Spjutet Självråde
Anteckningar om Wilhelm Peterson-Berger som musikskriftställare
Abstract
The spear of ”Self-Will”:
Notes on Wilhelm Peterson-Berger as music critic
The composer Wilhelm Peterson-Berger (1867–1942) was Sweden’s most influential music critic during the first half of the 20th century, permanently employed at the daily “Dagens Nyheter” from 1896 to 1930. He published ca. 3,000 articles on various musical subjects, most of them with the “dreaded signature” P.-B. The protagonist of his opera Arnljot (1910) carries a magical spear, named “Self-Will,” an epithet that also characterizes the composer/writer himself. This article is a result of an ongoing inventory of P.-B.’s complete oeuvre, which will be published in 2003. His reputation as a mainly negative, destructive and downright mean critic should be balanced by the fact that he also wrote very positive critiques of many artists and composers. Negative judgements on the compositions of contemporary colleagues like Kurt Atterberg, Ture Rangström, Hugo Alfvén, and others, also made bitter enemies, who in turn contributed to a still existing distinct polarization regarding P.-B.’s compositions.
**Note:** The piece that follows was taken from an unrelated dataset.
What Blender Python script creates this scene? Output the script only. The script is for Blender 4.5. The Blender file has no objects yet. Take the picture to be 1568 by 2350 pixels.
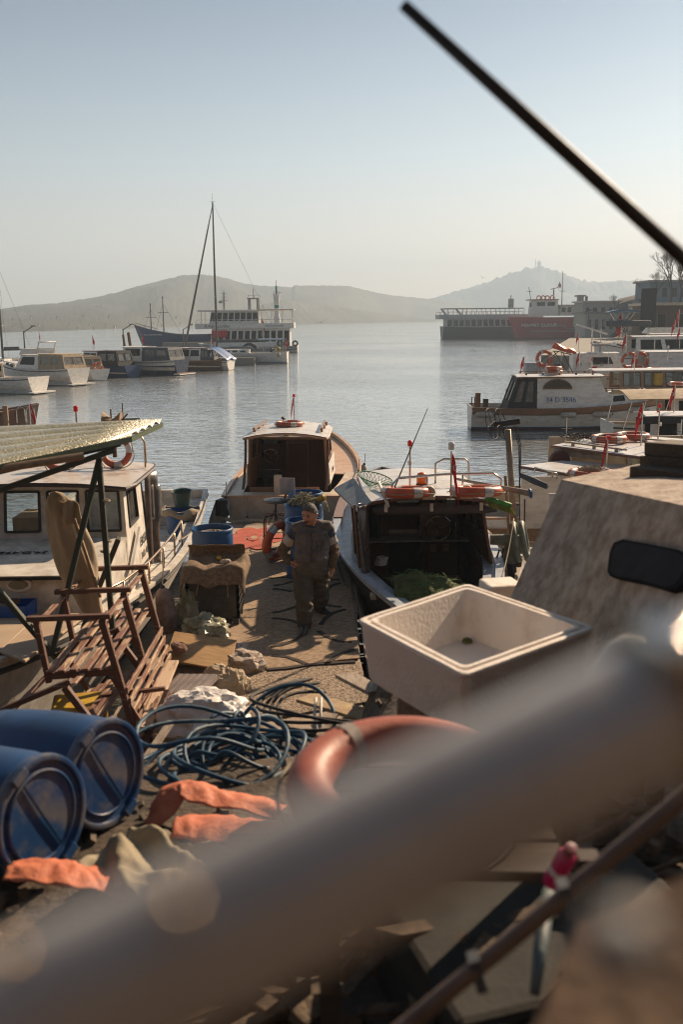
import bpy, math, random
from mathutils import Vector, Matrix, noise
random.seed(7)
C = bpy.context.scene.collection
PI = math.pi
rad = math.radians
V3 = Vector
# ---------------------------------------------------------------- camera
CH = 3.86; WZ = -0.9
FP = 2349*35/36.0
sc = bpy.context.scene
cd = bpy.data.cameras.new('camera'); cam = bpy.data.objects.new('camera', cd); C.objects.link(cam)
cd.sensor_fit = 'VERTICAL'; cd.sensor_height = 36; cd.sensor_width = 24; cd.lens = 35
sc.cycles.filter_width = 1.05; cd.clip_start = 0.02; cd.clip_end = 9000
RC = Matrix.Rotation(rad(90-11.0), 3, 'X') @ Matrix.Rotation(rad(-0.5), 3, 'Z')
cam.location = (0, 0, CH); cam.rotation_euler = RC.to_euler()
cd.dof.use_dof = True; cd.dof.focus_distance = 27.0; cd.dof.aperture_fstop = 1.9; cd.dof.aperture_blades = 9
sc.camera = cam
def ray(px, py): return RC @ V3(((px-784)/FP, -(py-1174.5)/FP, -1))
def G(px, py, z=0.0):
    r = ray(px, py); t = (z-CH)/r.z
    return V3((r.x*t, r.y*t, z))
def Y(px, py, y):
    r = ray(px, py); t = y/r.y
    return V3((r.x*t, y, CH+r.z*t))
# ---------------------------------------------------------------- mesh builder
class MB:
    def __init__(s): s.v = []; s.f = []; s.m = []; s.k = 0
    def face(s, idx): s.f.append(tuple(idx)); s.m.append(s.k)
    def add(s, vs, fs):
        o = len(s.v); s.v += [V3(v) for v in vs]
        for f in fs: s.face([i+o for i in f])
        return s
    def hexa(s, p):   # 8 pts: bottom 4, top 4
        return s.add(p, [(3,2,1,0),(4,5,6,7),(0,1,5,4),(1,2,6,5),(2,3,7,6),(3,0,4,7)])
    def box(s, c, d, r=None):
        c = V3(c); x, y, z = d[0]/2, d[1]/2, d[2]/2
        p = [V3(q) for q in ((-x,-y,-z),(x,-y,-z),(x,y,-z),(-x,y,-z),(-x,-y,z),(x,-y,z),(x,y,z),(-x,y,z))]
        if r is not None:
            if isinstance(r, (int, float)): r = Matrix.Rotation(r, 3, 'Z')
            p = [r @ q for q in p]
        return s.hexa([c+q for q in p])
    def bar(s, a, b, w, h, up=(0,0,1)):
        a, b = V3(a), V3(b); d = (b-a).normalized(); up = V3(up)
        x = d.cross(up)
        if x.length < 1e-4: x = d.cross(V3((1,0,0)))
        x.normalize(); u = x.cross(d).normalized()
        p = []
        for q in (a, b):
            p.append([q-x*w/2-u*h/2, q+x*w/2-u*h/2, q+x*w/2+u*h/2, q-x*w/2+u*h/2])
        A, B = p
        return s.hexa([A[0],A[1],B[1],B[0],A[3],A[2],B[2],B[3]])
    def tube(s, pts, r, n=8, closed=False, caps=True):
        pts = [V3(p) for p in pts]; m = len(pts)
        if m < 2: return s
        rr = r if isinstance(r, (list, tuple)) else [r]*m
        o = len(s.v); prev = None
        for i in range(m):
            if closed: d = pts[(i+1) % m]-pts[i-1]
            else: d = pts[min(i+1, m-1)]-pts[max(i-1, 0)]
            if d.length < 1e-9: d = V3((0,0,1))
            d.normalize()
            if prev is None:
                a = V3((0,0,1)) if abs(d.z) < .9 else V3((1,0,0))
                u = d.cross(a).normalized()
            else:
                u = prev-d*prev.dot(d)
                u = u.normalized() if u.length > 1e-6 else prev
            prev = u; w = d.cross(u)
            for j in range(n):
                t = 2*PI*j/n
                s.v.append(pts[i]+(u*math.cos(t)+w*math.sin(t))*rr[i])
        for i in range(m if closed else m-1):
            a = o+i*n; b = o+((i+1) % m)*n
            for j in range(n):
                k = (j+1) % n
                s.face((a+j, a+k, b+k, b+j))
        if caps and not closed:
            s.face([o+j for j in range(n)][::-1]); s.face([o+(m-1)*n+j for j in range(n)])
        return s
    def lathe(s, prof, c=(0,0,0), n=28, M=None, sc_=(1,1)):  # prof list of (r,z)
        o = len(s.v); c = V3(c)
        for (r, z) in prof:
            for j in range(n):
                t = 2*PI*j/n; q = V3((r*math.cos(t)*sc_[0], r*math.sin(t)*sc_[1], z))
                if M is not None: q = M @ q
                s.v.append(c+q)
        for i in range(len(prof)-1):
            for j in range(n):
                k = (j+1) % n
                s.face((o+i*n+j, o+i*n+k, o+(i+1)*n+k, o+(i+1)*n+j))
        if prof[0][0] > 1e-6: s.face([o+j for j in range(n)][::-1])
        if prof[-1][0] > 1e-6: s.face([o+(len(prof)-1)*n+j for j in range(n)])
        return s
    def torus(s, c, R, r, M=None, n=36, m=12, wob=0):
        c = V3(c); o = len(s.v)
        for i in range(n):
            a = 2*PI*i/n
            for j in range(m):
                b = 2*PI*j/m
                q = V3(((R+r*math.cos(b))*math.cos(a), (R+r*math.cos(b))*math.sin(a), r*math.sin(b)))
                if M is not None: q = M @ q
                s.v.append(c+q)
        for i in range(n):
            for j in range(m):
                s.face((o+i*m+j, o+((i+1)%n)*m+j, o+((i+1)%n)*m+(j+1)%m, o+i*m+(j+1)%m))
        return s
    def grid(s, fn, nu, nv, th=0, flip=False):   # fn(u,v)->point
        P = [[V3(fn(i/nu, j/nv)) for j in range(nv+1)] for i in range(nu+1)]
        o = len(s.v); w = nv+1
        for r in P: s.v += r
        def q(i, j, b=0): return b+o+i*w+j
        for i in range(nu):
            for j in range(nv):
                f = (q(i,j), q(i+1,j), q(i+1,j+1), q(i,j+1))
                s.face(f if not flip else f[::-1])
        if th:
            N = (nu+1)*w
            for i in range(nu+1):
                for j in range(w):
                    a = P[min(i+1,nu)][j]-P[max(i-1,0)][j]; b = P[i][min(j+1,nv)]-P[i][max(j-1,0)]
                    nn = a.cross(b); nn = nn.normalized() if nn.length > 1e-9 else V3((0,0,1))
                    s.v.append(P[i][j]-nn*th*(1 if not flip else -1))
            for i in range(nu):
                for j in range(nv):
                    f = (q(i,j,N), q(i,j+1,N), q(i+1,j+1,N), q(i+1,j,N))
                    s.face(f if not flip else f[::-1])
            bd = [(i,0) for i in range(nu+1)]+[(nu,j) for j in range(1,w)]+[(i,nv) for i in range(nu-1,-1,-1)]+[(0,j) for j in range(nv-1,0,-1)]
            for k in range(len(bd)):
                a, b = bd[k], bd[(k+1) % len(bd)]
                f = (q(*b), q(*a), q(*a,N), q(*b,N)); s.face(f if not flip else f[::-1])
        return s
    def prism(s, poly, d):  # poly: list of 3D pts, d: extrusion vector
        n = len(poly); d = V3(d); o = len(s.v)
        s.v += [V3(p) for p in poly]+[V3(p)+d for p in poly]
        s.face([o+i for i in range(n)][::-1]); s.face([o+n+i for i in range(n)])
        for i in range(n): s.face((o+i, o+(i+1)%n, o+n+(i+1)%n, o+n+i))
        return s
    def holed(s, a, b, c, d, holes=(), th=.04, nrm=None):
        """wall quad a(0,0) b(1,0) c(1,1) d(0,1), rectangular holes (u0,v0,u1,v1)"""
        a, b, c, d = map(V3, (a, b, c, d))
        def P(u, v): return a*(1-u)*(1-v)+b*u*(1-v)+c*u*v+d*(1-u)*v
        N = (b-a).cross(d-a).normalized()*th
        us = sorted({0., 1.}|{h[0] for h in holes}|{h[2] for h in holes}); vs = sorted({0., 1.}|{h[1] for h in holes}|{h[3] for h in holes})
        def solid(i, j):
            if i < 0 or j < 0 or i >= len(us)-1 or j >= len(vs)-1: return False
            u = (us[i]+us[i+1])/2; v = (vs[j]+vs[j+1])/2
            return not any(h[0] < u < h[2] and h[1] < v < h[3] for h in holes)
        for i in range(len(us)-1):
            for j in range(len(vs)-1):
                if not solid(i, j): continue
                q = [P(us[i],vs[j]), P(us[i+1],vs[j]), P(us[i+1],vs[j+1]), P(us[i],vs[j+1])]
                r = [k-N for k in q]; o = len(s.v); s.v += q+r
                s.face((o,o+1,o+2,o+3)); s.face((o+7,o+6,o+5,o+4))
                for (di, dj, e) in ((0,-1,(0,1)),(1,0,(1,2)),(0,1,(2,3)),(-1,0,(3,0))):
                    if not solid(i+di, j+dj): s.face((o+e[1], o+e[0], o+4+e[0], o+4+e[1]))
        return s
    def build(s, name, mats, parent=None, smooth=False, bevel=0, world=False, sub=0, auto=None):
        me = bpy.data.meshes.new(name)
        vs = s.v
        if world and parent is not None:
            iv = Matrix.Rotation(-parent.rotation_euler[2], 3, 'Z'); l = parent.location
            vs = [iv @ (v-l) for v in vs]
        me.from_pydata([tuple(v) for v in vs], [], s.f)
        if not isinstance(mats, (list, tuple)): mats = [mats]
        for m in mats: me.materials.append(m)
        if len(mats) > 1: me.polygons.foreach_set('material_index', s.m)
        if smooth: me.polygons.foreach_set('use_smooth', [True]*len(me.polygons))
        me.update()
        if smooth and auto:
            try: me.set_sharp_from_angle(angle=rad(auto))
            except Exception: pass
        o = bpy.data.objects.new(name, me); C.objects.link(o)
        if parent is not None: o.parent = parent
        if bevel:
            b = o.modifiers.new('b', 'BEVEL'); b.width = bevel; b.segments = 2; b.limit_method = 'ANGLE'
        if sub:
            b = o.modifiers.new('s', 'SUBSURF'); b.levels = sub; b.render_levels = sub
        return o
def thing(name, label, cat, loc=(0,0,0), rz=0, group=None):
    o = bpy.data.objects.new(name, None); C.objects.link(o); o.empty_display_size = .2
    o.location = V3(loc); o.rotation_euler = (0, 0, rz)
    return tag(o, label, cat, group)
def tag(o, label, cat, group=None):
    o['label'] = label; o['category'] = cat
    if group: o['group'] = group
    return o
def kind(o, k='structure'): o['kind'] = k; return o
def copy_tree(o, parent=None):
    c = o.copy(); C.objects.link(c); c.parent = parent
    for ch in list(o.children): copy_tree(ch, c)
    return c
def root_at(name, label, cat, loc, group=None): return thing(name, label, cat, loc, 0, group)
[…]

His personal style as a writer is closely linked with his personality, which includes many contradictory qualities and narcissistic traits. A thorough analysis of P.-B.’s writings and compositions should include a renewed reading of his life and personality, which also offers interesting gender perspectives. Could not the spear “Självråde” (Self-Will) also be interpreted as a conspicuous Freudian symbol, which P.-B. sharpens all his life, against real and imagined enemies, and on top of it all, in public?